Sevgili okurlar, Kadıköy'ün merkezinde Carferağa Spor Salonu adlı gerçek bir hizmet eseri vardır. Bunun ilk yapıcıları Fenerbahçe'nin eski yönetiminin beş ismidir. Ali Dinçkök, Mesut Dizdar, Mete Has, Tanju Zarbun, Abdullah Acar... Hem de ceplerinden para sayarak. Sonra zaman doldu, bir kuruş talep etmeden belediyeye devrettiler. Geçenlerde de bu spor salonu restorasyona uğradı. Şıklaştı, daha da modernleşti. Okullar, altyapılar, gençler burada oynuyorlar. Hatta bir uzun dönem Fenerbahçeli kadınlar da oynadı... Şimdi ise Kadıköy Belediyesi yıkma kararı aldı. Ve de müritlerini geçen hafta sonu Moda'da toplayıp, zaten yönlenmiş kişilerin oylarını da aldı yıkmak adına... Buradan Sayın Spor Bakanı'na duyuruyorum; Kadıköy'ün tam merkezindeki bu tek salonun yıkılışına engel olun! Yerine ‘Kültür Merkezi’ adı altında bir yer çıkacakmış. Hangi kültür mü? Sorarsanız onu da anlatırım size...
Galatasaray gözünü açtı
Terim'in iki şampiyonluğundan sonra gerek teknik adam, gerekse de oyuncu transferinde gözü kapalı hareket eden ve de bu yüzden borç batağına saplanan Galatasaray, hele hele üç kupayı da alıp kendini aldattıktan sonra şimdilerde nokta atışlar yapıyor. Kasımpaşalı Donk isabetli bir imza... Bizi çok iyi tanıyor, futbolumuzu da biliyor ve de iş yapacak bir isim... Sonra da Linnes... Onu Molde'de izledik. 24 yaşında... Acaba sağ arka yerine ön sağda da oynayabilir mi? Biraz mesafe oyuncusu gibi geldi bana... Ama Rodriguez, Denayer, Carole'dan iyi en azından...
Tuhaf yorumlar
İsim vermeden yazacağım. Bir futbol maçında, bir dost, bir takımın bana göre üçüncü sınıf bile şüpheli olduğu santrforunu Hakan Şükür'e benzetmez mi? Bir basketbol maçında bizim ülkenin Avrupa'ya göre birinci sınıf takımına karşı oynayan üçüncü sınıf bir Avrupa basketbol takımını iki sevdiğim spiker-yorumcu aynı tartıda, aynı sıklette değerlendirmez mi? Yapmayın, etmeyin! Bizim spor branşlarımızın bazılarındaki değerleri bu kadar küçültmeyiniz!

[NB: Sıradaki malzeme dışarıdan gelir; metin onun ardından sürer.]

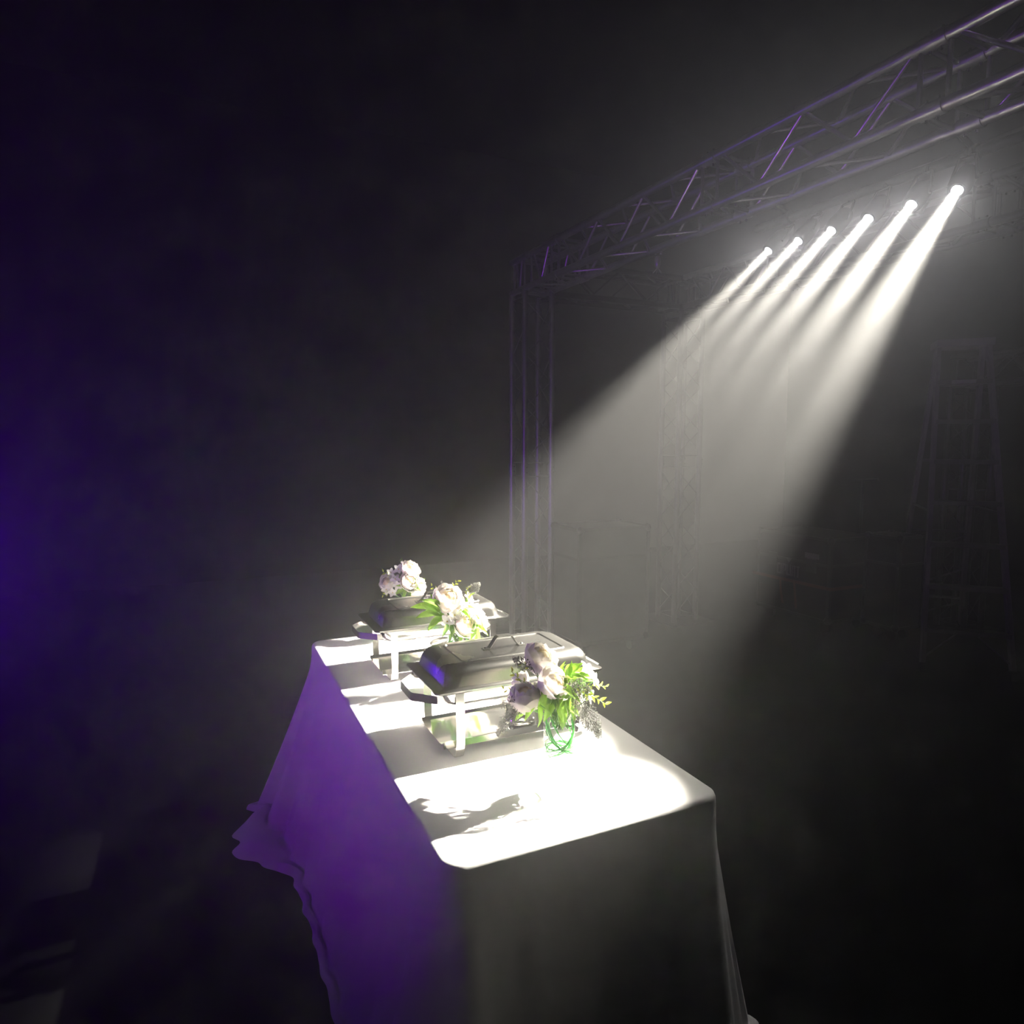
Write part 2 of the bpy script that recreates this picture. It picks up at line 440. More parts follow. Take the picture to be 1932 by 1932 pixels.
def small_petal():
    mb = MB(); vs = []; U, V = 4, 5
    for j in range(V):
        v = j/(V-1); wv = .34*math.sin(math.pi*(.12 + .80*v))
        for i in range(U):
            u = -1 + 2*i/(U-1); vs.append((.08 + .92*v, wv*u, .22*v*v + .10*u*u*(1-v) - .10*v*v*v*2))
    fs = [(j*U+i, j*U+i+1, (j+1)*U+i+1, (j+1)*U+i) for j in range(V-1) for i in range(U-1)]
    return mb.add(vs, fs)
SP = {k: small_petal().mesh('small_petal', M[k], True) for k in ('blossom', 'lilac')}
BC = MB().lathe([(.0001, .16), (.07, .13), (.10, .05), (.05, -.02)], 8).mesh('blossom_center', M['bud'], True)
def blossom(c, rad, axis, vase, label, seed, k='blossom'):
    rnd = random.Random(seed); c = Vector(c); t = thing('white_blossom', label, 'flower', c, 0, 'small white blossoms in the vases')
    B = basis(axis).to_4x4(); off = rnd.uniform(0, 6)
    for i in range(5):
        obj('petal', SP[k], t, mtx=B @ Matrix.Rotation(off + i*2*math.pi/5, 4, 'Z') @ Matrix.Rotation(-rnd.uniform(0, .5), 4, 'Y') @ Matrix.Scale(rad, 4))
    obj('center', BC, t, mtx=B @ Matrix.Scale(rad, 4))
    m0 = Vector((vase[0] + rnd.uniform(-.02, .02), vase[1] + rnd.uniform(-.02, .02), T + .19)) - c
    b = Vector((vase[0] + rnd.uniform(-.02, .02), vase[1] + rnd.uniform(-.02, .02), T + .165)) - c
    obj('stem', MB().tube([(0, 0, 0), m0*.5 - Vector(axis).normalized()*.015, m0, b], [.0014]*4, 6).mesh('stem', M['stem'], True), t)
def leaf_mesh(m, seed):
    rnd = random.Random(seed); U, V = 5, 8; vs = []
    for j in range(V):
        v = j/(V-1); wv = .27*math.sin(math.pi*min(1, (.04 + v*.96)) ** .85) ** .9 if v < 1 else 0.004
        for i in range(U):
            u = -1 + 2*i/(U-1)
            vs.append((v, wv*u + .03*math.sin(v*3 + seed), .10*abs(u)*wv*3 + .16*math.sin(v*2.2) - .22*v*v + .02*math.sin(v*9 + u*3 + seed)))
    fs = [(j*U+i, j*U+i+1, (j+1)*U+i+1, (j+1)*U+i) for j in range(V-1) for i in range(U-1)]
    return MB().add(vs, fs).mesh('leaf', m, True)
LEAF = {k: [leaf_mesh(M[k], s) for s in (1, 2, 3)] for k in ('leaf', 'leaf_dark', 'leaf_yellow')}
def leaf_at(a, b, k, parent, rnd, wide=1.0, roll=None):
    a = Vector(a); d = Vector(b) - a; L = d.length
    x = d.normalized(); up = Vector((rnd.uniform(-.5, .5), -.55 + rnd.uniform(-.4, .4), .75)) if roll is None else Vector(roll)
    y = up.cross(x).normalized(); z = x.cross(y)
    m = Matrix((x, y, z)).transposed().to_4x4(); m.translation = a
    return obj('leaf', LEAF[k][rnd.randrange(3)], parent, mtx=m @ Matrix.Diagonal((L, L*wide, L, 1)))
def leaf_sprig(a, b, vase, label, seed, k='leaf', side=2):
    """a short leafy stem: one end leaf plus side leaves"""
    rnd = random.Random(seed); a = Vector(a); b = Vector(b); d = b - a
    t = thing('leaf_sprig', label, 'leaves', a, 0, 'green leaf sprigs in the vases')
    leaf_at((0, 0, 0), d, k, t, rnd, .6)
    for i in range(side):
        s = 1 if i % 2 else -1
        perp = Vector((rnd.uniform(-1, 1), rnd.uniform(-1, .3), rnd.uniform(-1, 1))); perp -= d * perp.dot(d) / d.length_squared
        leaf_at(d*(-.10*i), d*.62 + perp.normalized()*d.length*.62, k, t, rnd, .55)
    m0 = Vector((vase[0] + rnd.uniform(-.02, .02), vase[1] + rnd.uniform(-.02, .02), T + .19)) - a
    q = Vector((vase[0] + rnd.uniform(-.025, .025), vase[1] + rnd.uniform(-.025, .025), T + .17)) - a
    obj('stem', MB().tube([(0, 0, 0), m0*.6, m0, q], [.0013, .0016, .0018, .0018], 6).mesh('stem', M['stem'], True), t)
def twig(a, b, vase, label, seed, k='leaf_yellow', n=7, ll=.016):
    rnd = random.Random(seed); a = Vector(a); b = Vector(b); d = b - a
    t = thing('leafy_twig', label, 'twig', a, 0, 'slender leafy twigs in the vases')
    perp = d.cross(Vector((.3, .8, .2))).normalized(); pts = []
    for i in range(6):
        v = i/5; pts.append(d*v + perp*(.07*d.length*math.sin(v*3.0)))
    m0 = Vector((vase[0], vase[1], T + .19)) - a
    obj('stem', MB().tube([m0] + pts, [.001]*3 + [.0008]*4, 5).mesh('stem', M['stem'], True), t)
    for i in range(n):
        v = (i + 1)/(n + .3); p = d*v + perp*(.07*d.length*math.sin(v*3.0)); s = 1 if i % 2 else -1
        dr = (d.normalized()*.75 + perp*s*.85 + Vector((0, rnd.uniform(-.4, .2), rnd.uniform(-.1, .3)))).normalized()
        leaf_at(p, p + dr*ll*rnd.uniform(.8, 1.2), k, t, rnd, .75, roll=(.1, -.8, .4))
def fern(a, b, vase, label, seed, wid=.35):
    """grey lacy spray: a stem (part) and its uncountable tiny beads (stuff)"""
    rnd = random.Random(seed); a = Vector(a); b = Vector(b); d = b - a; L = d.length
    t = thing('lace_spray', label, 'spray', a, 0, 'grey lacy sprays in the vases')
    m0 = Vector((vase[0], vase[1], T + .19)) - a
    v1 = d.cross(Vector((.42, .9, .0))).normalized()      # in the plane of the fan
    v2 = d.normalized().cross(v1)
    obj('stem', MB().tube([m0, (0, 0, 0), d*.5, d*.92], [.0010, .0010, .0008, .0005], 5).mesh('stem', M['fern'], True), t)
    mb = MB()
    for i in range(int(50 + 1.3e5*L*L*wid)):
        v = rnd.random() ** .75; half = L*wid*math.sin(math.pi*min(1, v*.82 + .10)) ** 1.2 * .8
        u = rnd.uniform(-1, 1); p = d*v + v1*half*u + v2*rnd.gauss(0, .006); s = rnd.uniform(.0010, .0020)
        if rnd.random() < .35:
            q = d*max(0, v - .09) + v1*half*u*.55
            e = (p - q); sd = e.cross(v2).normalized()*.00035
            mb.add([q - sd, q + sd, p + sd, p - sd], [(0, 1, 2, 3)])
        mb.add([p+Vector((s,0,0)), p+Vector((-s*.5,s*.86,0)), p+Vector((-s*.5,-s*.86,0)), p+Vector((0,0,s*1.3)), p-Vector((0,0,s*1.3))],
               [(0,1,3),(1,2,3),(2,0,3),(1,0,4),(2,1,4),(0,2,4)])
    tag(obj('beads', mb.mesh('beads', M['fern']), t), kind='stuff')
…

Fikret Orman örnek mi bulamadı?
Beşiktaş Başkanı Fikret Orman bir sohbette, Galatasaray'ı kastederek, transferlerini yakışmayan biçimde eleştirmiş. Sevgili Fikret; bu en son söyleyecek kişilerin başında gelmelisin. Çünkü transfer konusunda bir eleştiri yapacaksan, bunu rakiplere doğru değil önce arkanı dönerek kendi kulübüne yapman lazım. Var mı bizim ülkede, bir teknik adama 9 milyon avro tazminat ödeyen bir başka kulüp?
Trabzon artık Lucescu defterini kapat!
Başta bizim iki büyük kulüp olmak üzere, Ukrayna'da bir başka kulübü ihya eden Lucescu, şimdilerde Trabzonspor üzerinden yem ediliyor kuşa kurda... Yapmayın Allah aşkına! Benim tanıdığım Lucescu, "Dikkat, Türkiye'yi Çavuşesku'nun Romanya'sına çeviriyorlar" dedikten sonra ve de bu durum o gittikten sonra daha kronikleştiğinden buralara bir daha gelmez...
Aziz Bey neden lütfetmediler?
Antalya'ya, duyan gelmiş örneği, futbolumuzun ne kadar etiketli kurum, kuruluş ve kişisi varsa da Fenerbahçe'den Aziz Yıldırım Bey teşrif etmediler. Bu, "Sizi tanımam" anlamı mı taşıyor? Zaten bu anlamdaki çok görüş bildirdiği de vardır... Eh, hal böyle iken bundan böyle Aziz Bey'in giderlerine katlanacak ve teslim olacaksınız. Ne de olsa, cumhuriyet içinde cumhuriyet başkanı...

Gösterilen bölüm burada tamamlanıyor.